((

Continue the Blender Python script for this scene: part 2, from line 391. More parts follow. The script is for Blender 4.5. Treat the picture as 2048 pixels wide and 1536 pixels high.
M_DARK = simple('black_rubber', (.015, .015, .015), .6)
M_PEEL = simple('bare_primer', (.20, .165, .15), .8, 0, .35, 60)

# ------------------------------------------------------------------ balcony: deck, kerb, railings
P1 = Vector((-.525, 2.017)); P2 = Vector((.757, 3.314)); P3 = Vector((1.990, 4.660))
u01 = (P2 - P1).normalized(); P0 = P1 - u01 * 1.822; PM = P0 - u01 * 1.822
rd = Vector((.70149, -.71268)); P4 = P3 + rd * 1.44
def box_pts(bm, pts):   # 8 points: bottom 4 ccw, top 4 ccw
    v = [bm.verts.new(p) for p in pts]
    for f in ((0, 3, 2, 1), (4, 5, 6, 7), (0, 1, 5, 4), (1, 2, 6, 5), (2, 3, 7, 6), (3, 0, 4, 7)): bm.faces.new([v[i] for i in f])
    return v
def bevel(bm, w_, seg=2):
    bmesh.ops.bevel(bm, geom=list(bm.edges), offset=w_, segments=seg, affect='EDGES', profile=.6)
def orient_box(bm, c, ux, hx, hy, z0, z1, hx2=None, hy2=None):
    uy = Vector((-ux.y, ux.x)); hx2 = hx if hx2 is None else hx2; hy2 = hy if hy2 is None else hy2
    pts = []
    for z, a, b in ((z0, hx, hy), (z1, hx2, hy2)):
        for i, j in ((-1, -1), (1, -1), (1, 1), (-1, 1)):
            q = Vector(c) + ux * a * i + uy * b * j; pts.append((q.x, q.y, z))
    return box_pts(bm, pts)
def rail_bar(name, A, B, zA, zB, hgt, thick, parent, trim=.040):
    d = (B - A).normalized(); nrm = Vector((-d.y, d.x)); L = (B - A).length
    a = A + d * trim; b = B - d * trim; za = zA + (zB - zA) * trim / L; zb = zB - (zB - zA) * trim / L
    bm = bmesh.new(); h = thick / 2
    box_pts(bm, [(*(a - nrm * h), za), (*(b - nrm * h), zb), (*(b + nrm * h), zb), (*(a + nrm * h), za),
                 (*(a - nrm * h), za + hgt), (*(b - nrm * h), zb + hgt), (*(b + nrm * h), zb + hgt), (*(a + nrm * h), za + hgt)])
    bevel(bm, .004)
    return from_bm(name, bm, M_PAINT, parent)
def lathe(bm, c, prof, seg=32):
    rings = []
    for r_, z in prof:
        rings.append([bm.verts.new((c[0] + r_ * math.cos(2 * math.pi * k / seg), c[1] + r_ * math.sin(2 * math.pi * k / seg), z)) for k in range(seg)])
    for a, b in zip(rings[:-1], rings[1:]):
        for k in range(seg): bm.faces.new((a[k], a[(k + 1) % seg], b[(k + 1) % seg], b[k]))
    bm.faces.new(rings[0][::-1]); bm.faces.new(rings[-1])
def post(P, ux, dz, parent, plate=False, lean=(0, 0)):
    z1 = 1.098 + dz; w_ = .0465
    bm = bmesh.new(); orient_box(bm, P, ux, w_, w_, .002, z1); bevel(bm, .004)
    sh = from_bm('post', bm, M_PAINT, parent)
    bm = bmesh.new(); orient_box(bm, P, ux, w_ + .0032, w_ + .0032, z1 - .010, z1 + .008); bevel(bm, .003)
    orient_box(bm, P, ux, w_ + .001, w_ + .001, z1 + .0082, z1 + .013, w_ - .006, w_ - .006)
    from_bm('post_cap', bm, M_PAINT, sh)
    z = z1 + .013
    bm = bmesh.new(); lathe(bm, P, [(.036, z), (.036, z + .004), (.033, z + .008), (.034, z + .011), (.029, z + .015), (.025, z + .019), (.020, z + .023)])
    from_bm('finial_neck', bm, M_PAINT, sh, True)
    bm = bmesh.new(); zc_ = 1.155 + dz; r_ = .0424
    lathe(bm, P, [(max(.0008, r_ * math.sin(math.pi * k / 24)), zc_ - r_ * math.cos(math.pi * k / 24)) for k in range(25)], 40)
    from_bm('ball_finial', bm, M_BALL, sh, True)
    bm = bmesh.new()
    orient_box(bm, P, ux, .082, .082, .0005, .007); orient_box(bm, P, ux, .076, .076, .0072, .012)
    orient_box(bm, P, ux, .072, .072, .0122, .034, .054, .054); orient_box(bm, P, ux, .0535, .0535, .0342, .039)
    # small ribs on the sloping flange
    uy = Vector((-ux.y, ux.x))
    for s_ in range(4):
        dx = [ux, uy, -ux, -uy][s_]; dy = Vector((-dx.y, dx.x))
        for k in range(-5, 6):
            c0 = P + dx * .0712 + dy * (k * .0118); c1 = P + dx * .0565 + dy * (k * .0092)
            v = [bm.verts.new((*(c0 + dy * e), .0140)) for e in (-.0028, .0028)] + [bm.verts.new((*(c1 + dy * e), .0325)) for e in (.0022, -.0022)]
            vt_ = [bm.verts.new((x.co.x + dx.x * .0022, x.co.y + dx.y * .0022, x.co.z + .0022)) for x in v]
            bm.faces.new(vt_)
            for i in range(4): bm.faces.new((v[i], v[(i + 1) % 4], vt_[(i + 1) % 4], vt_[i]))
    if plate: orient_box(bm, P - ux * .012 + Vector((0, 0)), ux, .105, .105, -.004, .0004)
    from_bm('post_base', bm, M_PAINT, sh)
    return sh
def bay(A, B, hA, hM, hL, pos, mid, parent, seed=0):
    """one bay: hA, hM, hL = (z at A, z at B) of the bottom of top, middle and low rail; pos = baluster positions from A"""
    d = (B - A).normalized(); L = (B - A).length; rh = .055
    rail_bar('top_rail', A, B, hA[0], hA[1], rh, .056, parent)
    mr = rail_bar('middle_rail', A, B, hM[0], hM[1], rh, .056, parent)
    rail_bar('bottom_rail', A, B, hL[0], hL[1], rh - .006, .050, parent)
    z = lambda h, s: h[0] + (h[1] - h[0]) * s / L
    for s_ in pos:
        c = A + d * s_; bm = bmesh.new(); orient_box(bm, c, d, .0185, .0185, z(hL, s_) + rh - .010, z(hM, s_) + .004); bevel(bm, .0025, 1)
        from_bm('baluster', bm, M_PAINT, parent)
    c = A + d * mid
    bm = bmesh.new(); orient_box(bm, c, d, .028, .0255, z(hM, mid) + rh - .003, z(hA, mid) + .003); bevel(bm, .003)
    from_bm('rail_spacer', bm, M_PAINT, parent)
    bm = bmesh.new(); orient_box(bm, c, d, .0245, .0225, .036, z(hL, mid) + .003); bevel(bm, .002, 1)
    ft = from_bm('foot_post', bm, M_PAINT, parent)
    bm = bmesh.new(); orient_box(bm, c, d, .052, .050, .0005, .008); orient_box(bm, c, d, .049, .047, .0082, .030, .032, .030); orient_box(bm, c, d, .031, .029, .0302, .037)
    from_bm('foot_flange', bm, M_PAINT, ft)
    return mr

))

- _DIRECTIONS_: Return a word-for-word copy of the lines from the beginning of the listing to the line holding "M_PEEL = simple('bare_primer', (.20, .165, .15), .8, 0, .35, 60)", both kept.

- _WORKED ANSWER_:
Continue the Blender Python script for this scene: part 2, from line 391. More parts follow. The script is for Blender 4.5. Treat the picture as 2048 pixels wide and 1536 pixels high.
M_DARK = simple('black_rubber', (.015, .015, .015), .6)
M_PEEL = simple('bare_primer', (.20, .165, .15), .8, 0, .35, 60)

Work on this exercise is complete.